▶ _TASK BRIEF_: Give the listing below again in full, exactly as written.

▶ _COLLECTED DATA_:
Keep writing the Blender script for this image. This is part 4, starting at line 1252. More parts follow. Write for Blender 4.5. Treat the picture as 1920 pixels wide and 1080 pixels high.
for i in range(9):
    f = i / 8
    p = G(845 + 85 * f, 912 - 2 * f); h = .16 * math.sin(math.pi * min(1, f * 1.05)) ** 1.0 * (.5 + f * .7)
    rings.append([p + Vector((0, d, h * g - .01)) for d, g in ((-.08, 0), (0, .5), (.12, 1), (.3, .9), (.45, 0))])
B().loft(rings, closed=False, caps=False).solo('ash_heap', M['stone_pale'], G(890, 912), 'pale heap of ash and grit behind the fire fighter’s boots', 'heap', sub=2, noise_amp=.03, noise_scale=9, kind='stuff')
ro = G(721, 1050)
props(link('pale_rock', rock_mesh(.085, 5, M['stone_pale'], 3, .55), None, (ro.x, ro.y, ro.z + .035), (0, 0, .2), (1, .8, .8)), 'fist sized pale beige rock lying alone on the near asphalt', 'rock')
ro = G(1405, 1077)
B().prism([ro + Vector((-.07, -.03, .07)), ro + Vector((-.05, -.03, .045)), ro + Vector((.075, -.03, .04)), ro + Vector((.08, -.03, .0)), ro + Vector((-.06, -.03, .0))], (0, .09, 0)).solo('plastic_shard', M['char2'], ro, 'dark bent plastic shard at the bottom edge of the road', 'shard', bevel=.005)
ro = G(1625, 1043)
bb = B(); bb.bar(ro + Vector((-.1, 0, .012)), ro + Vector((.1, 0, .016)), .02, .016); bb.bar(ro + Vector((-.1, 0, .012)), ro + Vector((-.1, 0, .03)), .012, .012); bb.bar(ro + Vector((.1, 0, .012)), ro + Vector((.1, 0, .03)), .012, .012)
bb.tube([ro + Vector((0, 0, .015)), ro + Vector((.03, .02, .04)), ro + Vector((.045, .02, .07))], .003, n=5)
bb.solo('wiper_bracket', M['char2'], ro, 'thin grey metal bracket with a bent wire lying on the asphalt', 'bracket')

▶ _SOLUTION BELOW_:
Keep writing the Blender script for this image. This is part 4, starting at line 1252. More parts follow. Write for Blender 4.5. Treat the picture as 1920 pixels wide and 1080 pixels high.
for i in range(9):
    f = i / 8
    p = G(845 + 85 * f, 912 - 2 * f); h = .16 * math.sin(math.pi * min(1, f * 1.05)) ** 1.0 * (.5 + f * .7)
    rings.append([p + Vector((0, d, h * g - .01)) for d, g in ((-.08, 0), (0, .5), (.12, 1), (.3, .9), (.45, 0))])
B().loft(rings, closed=False, caps=False).solo('ash_heap', M['stone_pale'], G(890, 912), 'pale heap of ash and grit behind the fire fighter’s boots', 'heap', sub=2, noise_amp=.03, noise_scale=9, kind='stuff')
ro = G(721, 1050)
props(link('pale_rock', rock_mesh(.085, 5, M['stone_pale'], 3, .55), None, (ro.x, ro.y, ro.z + .035), (0, 0, .2), (1, .8, .8)), 'fist sized pale beige rock lying alone on the near asphalt', 'rock')
ro = G(1405, 1077)
B().prism([ro + Vector((-.07, -.03, .07)), ro + Vector((-.05, -.03, .045)), ro + Vector((.075, -.03, .04)), ro + Vector((.08, -.03, .0)), ro + Vector((-.06, -.03, .0))], (0, .09, 0)).solo('plastic_shard', M['char2'], ro, 'dark bent plastic shard at the bottom edge of the road', 'shard', bevel=.005)
ro = G(1625, 1043)
bb = B(); bb.bar(ro + Vector((-.1, 0, .012)), ro + Vector((.1, 0, .016)), .02, .016); bb.bar(ro + Vector((-.1, 0, .012)), ro + Vector((-.1, 0, .03)), .012, .012); bb.bar(ro + Vector((.1, 0, .012)), ro + Vector((.1, 0, .03)), .012, .012)
bb.tube([ro + Vector((0, 0, .015)), ro + Vector((.03, .02, .04)), ro + Vector((.045, .02, .07))], .003, n=5)
bb.solo('wiper_bracket', M['char2'], ro, 'thin grey metal bracket with a bent wire lying on the asphalt', 'bracket')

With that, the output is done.